Firstly, you’ll need to apply the cert-manager manifest:
kubectl apply -f https://github.com/cert-manager/cert-manager/releases/download/v1.12.0/cert-manager.yaml
This’ll create a lot of Custom Resource Definitions (CRD) along with its own namespace and a few pods. Then, you’ll want to create 2 ClusterIssuer yaml’s like so:
apiVersion: cert-manager.io/v1
kind: ClusterIssuer
metadata:
name: letsencrypt-prod
namespace: default
spec:
acme:
# The ACME server URL
server: https://acme-v02.api.letsencrypt.org/directory
# Email address used for ACME registration
email: CHANGEME
# Name of a secret used to store the ACME account private key
privateKeySecretRef:
name: letsencrypt-prod
# Enable the HTTP-01 challenge provider
solvers:
- http01:
ingress:
class: nginx
apiVersion: cert-manager.io/v1
kind: ClusterIssuer
metadata:
name: letsencrypt-staging
namespace: cert-manager
spec:
acme:
# The ACME server URL
server: https://acme-staging-v02.api.letsencrypt.org/directory
# Email address used for ACME registration
email: CHANGEME
# Name of a secret used to store the ACME account private key
privateKeySecretRef:
name: letsencrypt-staging
# Enable the HTTP-01 challenge provider
solvers:
- http01:
ingress:
class: nginx
Apply both of them, and then run kubectl get ClusterIssuer -n cert-manager just to double check they’ve applied.

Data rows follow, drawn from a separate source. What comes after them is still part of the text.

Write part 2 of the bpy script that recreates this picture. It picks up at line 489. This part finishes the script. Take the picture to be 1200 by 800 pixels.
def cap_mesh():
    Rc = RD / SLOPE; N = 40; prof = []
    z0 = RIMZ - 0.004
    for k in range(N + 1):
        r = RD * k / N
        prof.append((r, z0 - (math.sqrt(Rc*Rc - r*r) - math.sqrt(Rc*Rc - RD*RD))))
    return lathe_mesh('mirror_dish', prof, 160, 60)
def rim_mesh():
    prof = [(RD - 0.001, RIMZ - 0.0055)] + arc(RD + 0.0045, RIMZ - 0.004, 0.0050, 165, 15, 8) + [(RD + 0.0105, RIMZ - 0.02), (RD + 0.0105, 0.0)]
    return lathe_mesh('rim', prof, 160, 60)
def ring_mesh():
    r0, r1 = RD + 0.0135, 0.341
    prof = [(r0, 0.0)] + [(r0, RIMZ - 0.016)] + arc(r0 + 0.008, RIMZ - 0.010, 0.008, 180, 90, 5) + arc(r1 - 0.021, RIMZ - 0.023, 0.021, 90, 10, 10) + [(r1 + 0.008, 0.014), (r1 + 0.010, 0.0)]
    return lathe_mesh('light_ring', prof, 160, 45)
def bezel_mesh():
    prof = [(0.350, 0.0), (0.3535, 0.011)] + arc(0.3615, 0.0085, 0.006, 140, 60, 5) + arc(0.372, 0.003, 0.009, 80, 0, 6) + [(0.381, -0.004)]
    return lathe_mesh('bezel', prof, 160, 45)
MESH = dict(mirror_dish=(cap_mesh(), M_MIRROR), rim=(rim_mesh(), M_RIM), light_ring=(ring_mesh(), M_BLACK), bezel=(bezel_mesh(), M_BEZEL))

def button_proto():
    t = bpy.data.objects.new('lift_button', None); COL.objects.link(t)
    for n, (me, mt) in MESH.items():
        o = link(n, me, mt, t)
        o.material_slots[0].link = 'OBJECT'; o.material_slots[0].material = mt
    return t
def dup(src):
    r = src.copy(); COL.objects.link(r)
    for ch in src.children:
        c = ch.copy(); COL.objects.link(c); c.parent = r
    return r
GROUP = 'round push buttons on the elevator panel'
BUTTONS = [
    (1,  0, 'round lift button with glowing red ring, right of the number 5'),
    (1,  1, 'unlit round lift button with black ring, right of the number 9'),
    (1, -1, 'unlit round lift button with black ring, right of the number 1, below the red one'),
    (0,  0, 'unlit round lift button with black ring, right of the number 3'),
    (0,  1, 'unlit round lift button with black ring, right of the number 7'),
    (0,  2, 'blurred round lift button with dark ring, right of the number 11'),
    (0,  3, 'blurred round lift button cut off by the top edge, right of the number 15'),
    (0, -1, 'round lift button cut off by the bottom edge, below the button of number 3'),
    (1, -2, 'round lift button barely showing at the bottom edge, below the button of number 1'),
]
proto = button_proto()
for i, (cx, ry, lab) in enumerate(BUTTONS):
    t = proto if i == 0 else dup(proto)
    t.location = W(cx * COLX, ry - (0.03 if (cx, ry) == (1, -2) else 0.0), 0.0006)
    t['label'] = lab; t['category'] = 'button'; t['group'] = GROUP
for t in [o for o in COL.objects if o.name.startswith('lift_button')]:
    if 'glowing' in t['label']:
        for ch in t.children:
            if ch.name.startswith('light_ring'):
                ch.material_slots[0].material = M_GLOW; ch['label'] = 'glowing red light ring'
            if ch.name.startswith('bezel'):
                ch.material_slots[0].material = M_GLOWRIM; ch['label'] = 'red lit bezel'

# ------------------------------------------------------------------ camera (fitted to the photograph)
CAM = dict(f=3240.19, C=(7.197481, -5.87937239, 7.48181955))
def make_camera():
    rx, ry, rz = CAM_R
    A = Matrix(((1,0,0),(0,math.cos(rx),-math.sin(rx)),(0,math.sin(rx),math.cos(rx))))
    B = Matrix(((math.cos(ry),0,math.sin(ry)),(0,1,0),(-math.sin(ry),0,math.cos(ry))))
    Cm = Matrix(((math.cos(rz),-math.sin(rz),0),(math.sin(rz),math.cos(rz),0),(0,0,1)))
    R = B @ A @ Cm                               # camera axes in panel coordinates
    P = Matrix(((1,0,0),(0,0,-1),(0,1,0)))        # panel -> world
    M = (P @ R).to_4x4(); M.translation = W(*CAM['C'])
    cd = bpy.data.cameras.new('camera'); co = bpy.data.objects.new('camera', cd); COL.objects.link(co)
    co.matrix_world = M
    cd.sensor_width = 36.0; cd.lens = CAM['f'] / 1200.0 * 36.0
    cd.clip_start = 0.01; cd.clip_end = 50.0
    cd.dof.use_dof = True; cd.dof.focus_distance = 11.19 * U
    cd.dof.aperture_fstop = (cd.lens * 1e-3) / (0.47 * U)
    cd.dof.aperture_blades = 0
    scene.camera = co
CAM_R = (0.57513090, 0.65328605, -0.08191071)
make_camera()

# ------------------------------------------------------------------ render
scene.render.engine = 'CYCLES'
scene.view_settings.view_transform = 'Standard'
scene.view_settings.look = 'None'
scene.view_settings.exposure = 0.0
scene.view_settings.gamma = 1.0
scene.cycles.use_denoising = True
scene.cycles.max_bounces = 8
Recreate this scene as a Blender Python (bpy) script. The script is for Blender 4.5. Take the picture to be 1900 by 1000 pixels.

If so, apply your ingress YAML as well. After a little while, you should be able to run kubectl get secret letsencrypt-secretname -A to see if cert-manager has generated the cert you requested in your ingress config. Fingers crossed, you should also be able to access your application with the domain you’ve set. If it’s not a publicly accessible domain, you can curl the IP of your ingress (acquired by running kubectl get ingress and noting the external IP) and change the host header:
curl --resolve 'test.example:443:EXT-IP-OF-INGRESS' https://test.example
And well here we are. We’ve now got a kubernetes cluster that can provision storage volumes, be accessible from outside, and has HTTPS! Hopefully this all-in-one guide has been a helpful one.